Extract the data exactly, missing nothing.

### AVAILABLE DATA:
* * * * * * *
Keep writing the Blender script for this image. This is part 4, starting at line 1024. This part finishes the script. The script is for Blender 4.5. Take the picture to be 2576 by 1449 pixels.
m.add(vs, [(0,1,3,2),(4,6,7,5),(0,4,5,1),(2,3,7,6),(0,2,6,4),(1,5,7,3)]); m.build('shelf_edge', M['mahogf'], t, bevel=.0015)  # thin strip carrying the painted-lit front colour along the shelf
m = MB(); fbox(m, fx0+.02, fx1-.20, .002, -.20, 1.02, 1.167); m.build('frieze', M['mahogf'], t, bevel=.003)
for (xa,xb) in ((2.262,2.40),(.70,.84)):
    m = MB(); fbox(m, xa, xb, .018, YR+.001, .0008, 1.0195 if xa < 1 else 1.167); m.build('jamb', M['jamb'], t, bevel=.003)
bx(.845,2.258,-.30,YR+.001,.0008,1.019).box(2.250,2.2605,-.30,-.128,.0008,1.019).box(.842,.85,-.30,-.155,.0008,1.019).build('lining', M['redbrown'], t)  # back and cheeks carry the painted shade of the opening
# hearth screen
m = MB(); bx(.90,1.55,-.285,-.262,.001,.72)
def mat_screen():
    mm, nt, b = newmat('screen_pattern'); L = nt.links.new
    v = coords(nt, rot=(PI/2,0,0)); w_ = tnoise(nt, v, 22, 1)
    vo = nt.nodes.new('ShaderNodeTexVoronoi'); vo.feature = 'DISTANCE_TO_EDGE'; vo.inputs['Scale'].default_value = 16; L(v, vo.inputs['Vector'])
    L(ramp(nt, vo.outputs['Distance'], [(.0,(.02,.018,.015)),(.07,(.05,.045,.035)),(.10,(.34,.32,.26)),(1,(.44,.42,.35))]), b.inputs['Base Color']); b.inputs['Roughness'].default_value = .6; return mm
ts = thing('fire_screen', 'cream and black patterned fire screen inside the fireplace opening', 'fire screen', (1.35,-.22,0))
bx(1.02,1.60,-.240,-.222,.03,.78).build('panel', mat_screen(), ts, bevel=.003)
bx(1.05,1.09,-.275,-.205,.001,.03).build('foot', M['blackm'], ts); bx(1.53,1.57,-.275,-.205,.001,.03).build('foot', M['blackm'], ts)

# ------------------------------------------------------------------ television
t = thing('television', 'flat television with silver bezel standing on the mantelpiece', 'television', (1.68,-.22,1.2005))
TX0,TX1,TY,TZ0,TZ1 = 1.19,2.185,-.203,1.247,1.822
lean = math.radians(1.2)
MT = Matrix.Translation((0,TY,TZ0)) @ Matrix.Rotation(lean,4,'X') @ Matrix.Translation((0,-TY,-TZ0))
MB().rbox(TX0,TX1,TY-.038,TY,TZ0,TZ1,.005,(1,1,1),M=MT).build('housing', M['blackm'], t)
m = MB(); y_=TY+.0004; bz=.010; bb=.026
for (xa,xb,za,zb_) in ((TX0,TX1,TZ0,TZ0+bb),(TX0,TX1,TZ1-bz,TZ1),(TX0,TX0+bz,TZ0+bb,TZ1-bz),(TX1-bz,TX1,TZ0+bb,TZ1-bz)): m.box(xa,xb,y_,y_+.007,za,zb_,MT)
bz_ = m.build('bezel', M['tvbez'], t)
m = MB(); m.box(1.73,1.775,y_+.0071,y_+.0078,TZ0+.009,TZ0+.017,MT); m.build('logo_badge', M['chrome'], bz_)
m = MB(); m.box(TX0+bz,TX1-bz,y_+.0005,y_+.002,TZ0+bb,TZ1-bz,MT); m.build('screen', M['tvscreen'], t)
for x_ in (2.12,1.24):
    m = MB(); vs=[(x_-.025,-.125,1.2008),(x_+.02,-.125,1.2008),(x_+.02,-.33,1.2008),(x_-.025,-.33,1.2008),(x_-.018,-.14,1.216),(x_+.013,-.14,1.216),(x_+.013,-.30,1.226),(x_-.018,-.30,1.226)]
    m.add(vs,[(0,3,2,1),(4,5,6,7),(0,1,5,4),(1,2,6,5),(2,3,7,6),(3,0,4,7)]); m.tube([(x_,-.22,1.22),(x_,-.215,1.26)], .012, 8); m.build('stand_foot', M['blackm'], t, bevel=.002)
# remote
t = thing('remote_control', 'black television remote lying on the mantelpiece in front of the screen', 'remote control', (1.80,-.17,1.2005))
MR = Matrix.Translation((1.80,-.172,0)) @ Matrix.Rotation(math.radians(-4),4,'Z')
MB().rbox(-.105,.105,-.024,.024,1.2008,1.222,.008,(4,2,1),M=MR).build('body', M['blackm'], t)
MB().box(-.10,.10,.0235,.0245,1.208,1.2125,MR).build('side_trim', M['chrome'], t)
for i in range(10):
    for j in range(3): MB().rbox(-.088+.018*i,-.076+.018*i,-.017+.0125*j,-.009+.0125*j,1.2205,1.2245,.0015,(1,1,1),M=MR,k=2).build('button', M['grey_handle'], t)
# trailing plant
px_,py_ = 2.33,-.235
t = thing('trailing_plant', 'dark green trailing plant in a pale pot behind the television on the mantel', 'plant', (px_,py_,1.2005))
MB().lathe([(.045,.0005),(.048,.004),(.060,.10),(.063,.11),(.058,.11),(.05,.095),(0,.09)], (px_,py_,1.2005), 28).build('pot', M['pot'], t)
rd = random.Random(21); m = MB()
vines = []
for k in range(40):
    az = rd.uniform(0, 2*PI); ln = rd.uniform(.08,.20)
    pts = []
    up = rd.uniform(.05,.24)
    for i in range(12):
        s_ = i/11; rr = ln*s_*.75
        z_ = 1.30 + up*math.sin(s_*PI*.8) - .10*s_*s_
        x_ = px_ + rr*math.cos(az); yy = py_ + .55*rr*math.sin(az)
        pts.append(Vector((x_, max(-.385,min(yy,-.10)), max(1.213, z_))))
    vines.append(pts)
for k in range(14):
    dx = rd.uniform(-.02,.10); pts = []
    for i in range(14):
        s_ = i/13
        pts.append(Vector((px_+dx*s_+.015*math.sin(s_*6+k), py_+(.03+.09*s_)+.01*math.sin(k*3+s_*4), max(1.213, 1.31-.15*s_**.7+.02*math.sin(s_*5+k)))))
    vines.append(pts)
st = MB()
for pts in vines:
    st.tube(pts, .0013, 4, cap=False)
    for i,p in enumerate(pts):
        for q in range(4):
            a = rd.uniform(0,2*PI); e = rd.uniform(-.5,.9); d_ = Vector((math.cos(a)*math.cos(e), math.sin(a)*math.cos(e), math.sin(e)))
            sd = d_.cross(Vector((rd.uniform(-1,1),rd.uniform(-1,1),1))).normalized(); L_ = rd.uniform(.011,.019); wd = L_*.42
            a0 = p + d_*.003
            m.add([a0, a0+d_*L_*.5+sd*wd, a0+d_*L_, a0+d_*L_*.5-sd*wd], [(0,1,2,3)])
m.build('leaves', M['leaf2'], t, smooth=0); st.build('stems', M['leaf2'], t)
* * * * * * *
### COMPLETE ANSWER:
Keep writing the Blender script for this image. This is part 4, starting at line 1024. This part finishes the script. The script is for Blender 4.5. Take the picture to be 2576 by 1449 pixels.
m.add(vs, [(0,1,3,2),(4,6,7,5),(0,4,5,1),(2,3,7,6),(0,2,6,4),(1,5,7,3)]); m.build('shelf_edge', M['mahogf'], t, bevel=.0015)  # thin strip carrying the painted-lit front colour along the shelf
m = MB(); fbox(m, fx0+.02, fx1-.20, .002, -.20, 1.02, 1.167); m.build('frieze', M['mahogf'], t, bevel=.003)
for (xa,xb) in ((2.262,2.40),(.70,.84)):
    m = MB(); fbox(m, xa, xb, .018, YR+.001, .0008, 1.0195 if xa < 1 else 1.167); m.build('jamb', M['jamb'], t, bevel=.003)
bx(.845,2.258,-.30,YR+.001,.0008,1.019).box(2.250,2.2605,-.30,-.128,.0008,1.019).box(.842,.85,-.30,-.155,.0008,1.019).build('lining', M['redbrown'], t)  # back and cheeks carry the painted shade of the opening
# hearth screen
m = MB(); bx(.90,1.55,-.285,-.262,.001,.72)
def mat_screen():
    mm, nt, b = newmat('screen_pattern'); L = nt.links.new
    v = coords(nt, rot=(PI/2,0,0)); w_ = tnoise(nt, v, 22, 1)
    vo = nt.nodes.new('ShaderNodeTexVoronoi'); vo.feature = 'DISTANCE_TO_EDGE'; vo.inputs['Scale'].default_value = 16; L(v, vo.inputs['Vector'])
    L(ramp(nt, vo.outputs['Distance'], [(.0,(.02,.018,.015)),(.07,(.05,.045,.035)),(.10,(.34,.32,.26)),(1,(.44,.42,.35))]), b.inputs['Base Color']); b.inputs['Roughness'].default_value = .6; return mm
ts = thing('fire_screen', 'cream and black patterned fire screen inside the fireplace opening', 'fire screen', (1.35,-.22,0))
bx(1.02,1.60,-.240,-.222,.03,.78).build('panel', mat_screen(), ts, bevel=.003)
bx(1.05,1.09,-.275,-.205,.001,.03).build('foot', M['blackm'], ts); bx(1.53,1.57,-.275,-.205,.001,.03).build('foot', M['blackm'], ts)

# ------------------------------------------------------------------ television
t = thing('television', 'flat television with silver bezel standing on the mantelpiece', 'television', (1.68,-.22,1.2005))
TX0,TX1,TY,TZ0,TZ1 = 1.19,2.185,-.203,1.247,1.822
lean = math.radians(1.2)
MT = Matrix.Translation((0,TY,TZ0)) @ Matrix.Rotation(lean,4,'X') @ Matrix.Translation((0,-TY,-TZ0))
MB().rbox(TX0,TX1,TY-.038,TY,TZ0,TZ1,.005,(1,1,1),M=MT).build('housing', M['blackm'], t)
m = MB(); y_=TY+.0004; bz=.010; bb=.026
for (xa,xb,za,zb_) in ((TX0,TX1,TZ0,TZ0+bb),(TX0,TX1,TZ1-bz,TZ1),(TX0,TX0+bz,TZ0+bb,TZ1-bz),(TX1-bz,TX1,TZ0+bb,TZ1-bz)): m.box(xa,xb,y_,y_+.007,za,zb_,MT)
bz_ = m.build('bezel', M['tvbez'], t)
m = MB(); m.box(1.73,1.775,y_+.0071,y_+.0078,TZ0+.009,TZ0+.017,MT); m.build('logo_badge', M['chrome'], bz_)
m = MB(); m.box(TX0+bz,TX1-bz,y_+.0005,y_+.002,TZ0+bb,TZ1-bz,MT); m.build('screen', M['tvscreen'], t)
for x_ in (2.12,1.24):
    m = MB(); vs=[(x_-.025,-.125,1.2008),(x_+.02,-.125,1.2008),(x_+.02,-.33,1.2008),(x_-.025,-.33,1.2008),(x_-.018,-.14,1.216),(x_+.013,-.14,1.216),(x_+.013,-.30,1.226),(x_-.018,-.30,1.226)]
    m.add(vs,[(0,3,2,1),(4,5,6,7),(0,1,5,4),(1,2,6,5),(2,3,7,6),(3,0,4,7)]); m.tube([(x_,-.22,1.22),(x_,-.215,1.26)], .012, 8); m.build('stand_foot', M['blackm'], t, bevel=.002)
# remote
t = thing('remote_control', 'black television remote lying on the mantelpiece in front of the screen', 'remote control', (1.80,-.17,1.2005))
MR = Matrix.Translation((1.80,-.172,0)) @ Matrix.Rotation(math.radians(-4),4,'Z')
MB().rbox(-.105,.105,-.024,.024,1.2008,1.222,.008,(4,2,1),M=MR).build('body', M['blackm'], t)
MB().box(-.10,.10,.0235,.0245,1.208,1.2125,MR).build('side_trim', M['chrome'], t)
for i in range(10):
    for j in range(3): MB().rbox(-.088+.018*i,-.076+.018*i,-.017+.0125*j,-.009+.0125*j,1.2205,1.2245,.0015,(1,1,1),M=MR,k=2).build('button', M['grey_handle'], t)
# trailing plant
px_,py_ = 2.33,-.235
t = thing('trailing_plant', 'dark green trailing plant in a pale pot behind the television on the mantel', 'plant', (px_,py_,1.2005))
MB().lathe([(.045,.0005),(.048,.004),(.060,.10),(.063,.11),(.058,.11),(.05,.095),(0,.09)], (px_,py_,1.2005), 28).build('pot', M['pot'], t)
rd = random.Random(21); m = MB()
vines = []
for k in range(40):
    az = rd.uniform(0, 2*PI); ln = rd.uniform(.08,.20)
    pts = []
    up = rd.uniform(.05,.24)
    for i in range(12):
        s_ = i/11; rr = ln*s_*.75
        z_ = 1.30 + up*math.sin(s_*PI*.8) - .10*s_*s_
        x_ = px_ + rr*math.cos(az); yy = py_ + .55*rr*math.sin(az)
        pts.append(Vector((x_, max(-.385,min(yy,-.10)), max(1.213, z_))))
    vines.append(pts)
for k in range(14):
    dx = rd.uniform(-.02,.10); pts = []
    for i in range(14):
        s_ = i/13
        pts.append(Vector((px_+dx*s_+.015*math.sin(s_*6+k), py_+(.03+.09*s_)+.01*math.sin(k*3+s_*4), max(1.213, 1.31-.15*s_**.7+.02*math.sin(s_*5+k)))))
    vines.append(pts)
st = MB()
for pts in vines:
    st.tube(pts, .0013, 4, cap=False)
    for i,p in enumerate(pts):
        for q in range(4):
            a = rd.uniform(0,2*PI); e = rd.uniform(-.5,.9); d_ = Vector((math.cos(a)*math.cos(e), math.sin(a)*math.cos(e), math.sin(e)))
            sd = d_.cross(Vector((rd.uniform(-1,1),rd.uniform(-1,1),1))).normalized(); L_ = rd.uniform(.011,.019); wd = L_*.42
            a0 = p + d_*.003
            m.add([a0, a0+d_*L_*.5+sd*wd, a0+d_*L_, a0+d_*L_*.5-sd*wd], [(0,1,2,3)])
m.build('leaves', M['leaf2'], t, smooth=0); st.build('stems', M['leaf2'], t)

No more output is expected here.